Let’s choose what we post online carefully

A close-up of a screen saying "security"

I’ve been typing and deleting constantly for three days now. I start writing about today’s media, then I move on to a story about my childhood, only to eventually finish off by keeping the backspace key pressed firmly down.

But, can we delete everything?

What happens to the posts, messages, and documents that end up in an unknown location once we seemingly delete them?

Is it possible to retain privacy on the internet?

Technology is a beautiful but unruly thing, it’s a good servant but a bad master” – these are the lyrics of a song recently released within the “Let’s Choose What We Watch” media literacy campaign run by UNICEF and AEM.

A survey conducted within the campaign has shown that three out of four children in Montenegro believe that rules are necessary when using the media.

It is only rules and restrictions that can help us retain our privacy, at least to some extent.

Is it possible to retain privacy on the internet?

Do you really think that you have successfully addressed the issue of online privacy by merely locking your account on a social network?

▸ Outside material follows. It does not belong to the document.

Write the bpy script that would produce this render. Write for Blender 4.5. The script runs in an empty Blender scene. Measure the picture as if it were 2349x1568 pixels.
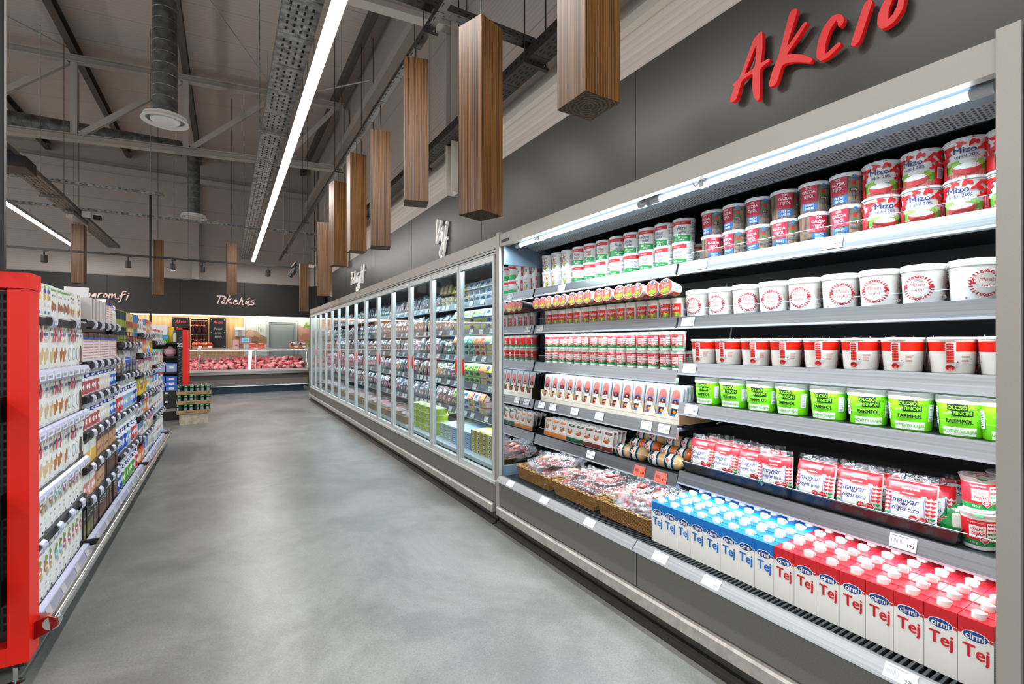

Do you really think that you can have a completely private Instagram account, even if you reduce the number of followers?

There is the good-old screenshot, the secret weapon of cyberbullies, hackers or most often your friends, who wish nothing but the best for you.

You can hide from the real world in the safety of your home, your safe haven.

However, where do you hide from the cyber world?

Thirty years ago, it may have been easy to protect one’s privacy, but times are changing and we are slowly losing this possibility.

For this reason, when you finish reading this post, type your name in a web browser and take a look at what the global village knows about you!

Let’s choose what we post! The internet does not offer a “delete” option.


Kristina is a 16-year-old student from Podgorica. Her passions are acting and poetry, and she is actively engaged in volunteering in various organizations. Until recently she was UNICEF volunteer – Young Reporter within the media literacy campaign “Let’s choose what we watch”. As a result of her engagement in the media literacy campaign she started working as a presenter of the Wadada News Montenegro.